In his 240-square-foot plot in the community garden at Leisure World, Lloyd Southworth raises vegetables from seed--which leaves his wife, Mabel, with the formidable task of figuring out what to do with the crop. A harvest of red cabbage turns into big batches of sweet-and-sour German-style cabbage; leeks are braised or made into a creamy soup; carrots get company treatment with brandy and butter, and a crop of creamy, white butternut squash becomes the inspiration for the delicious squash pie shown here.

"Lloyd is a New Englander and is fond of squash pie," Mabel says, "so two years ago, when he grew the butternuts, I went through my cookbooks and studied the typical regional pies. I found that molasses is a traditional ingredient, and I experimented with the spices to get the right amounts."

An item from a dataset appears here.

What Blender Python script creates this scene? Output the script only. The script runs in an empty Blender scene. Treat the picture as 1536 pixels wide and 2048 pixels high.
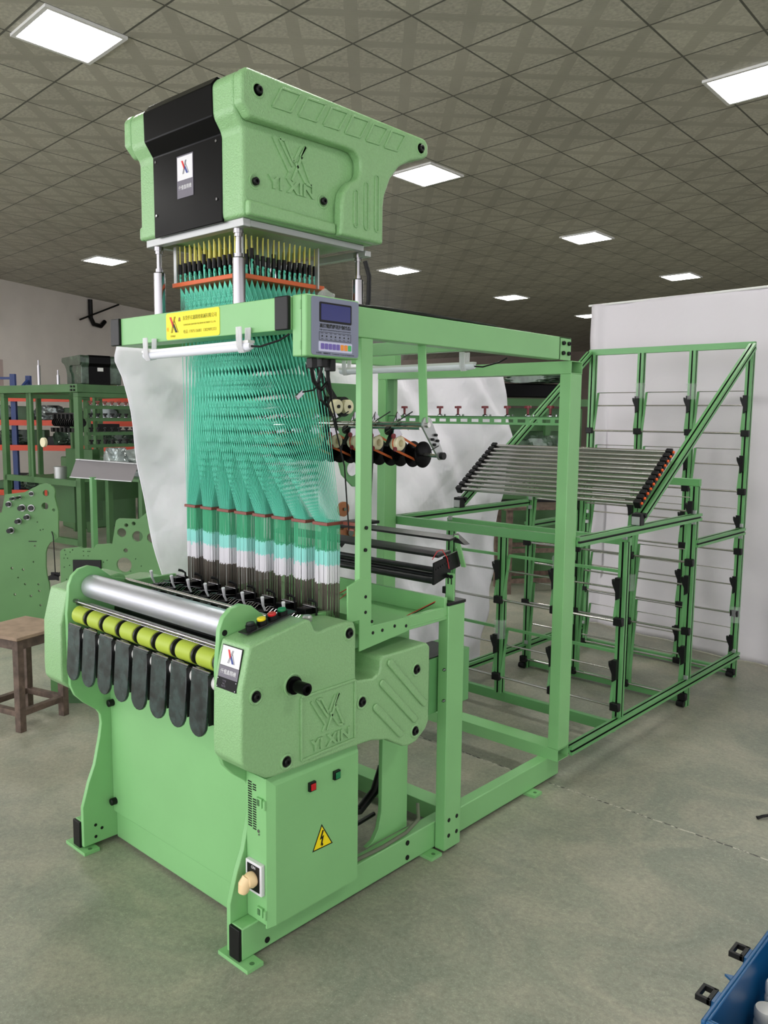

This type of experimentation is nothing new to Mabel. As the first home economist at Lawry's Foods, she started the test kitchen there. "Most of the time, I cook simply," she says, "but I borrow ideas from many sources. I give each dish a special touch, but I concentrate on fresh, well-prepared food,--things that are, as Lloyd says, 'not gussied up.' "

Travel is another source of inspiration for Southworth menus; Mabel keeps a notebook of food combinations, descriptions and comments whenever they're on the go. A trip to Italy last spring inspired her to make amaretto ice cream, and an English vacation helped solve the problem of too many fresh tomatoes; they were given an English touch and broiled to accompany scrambled eggs.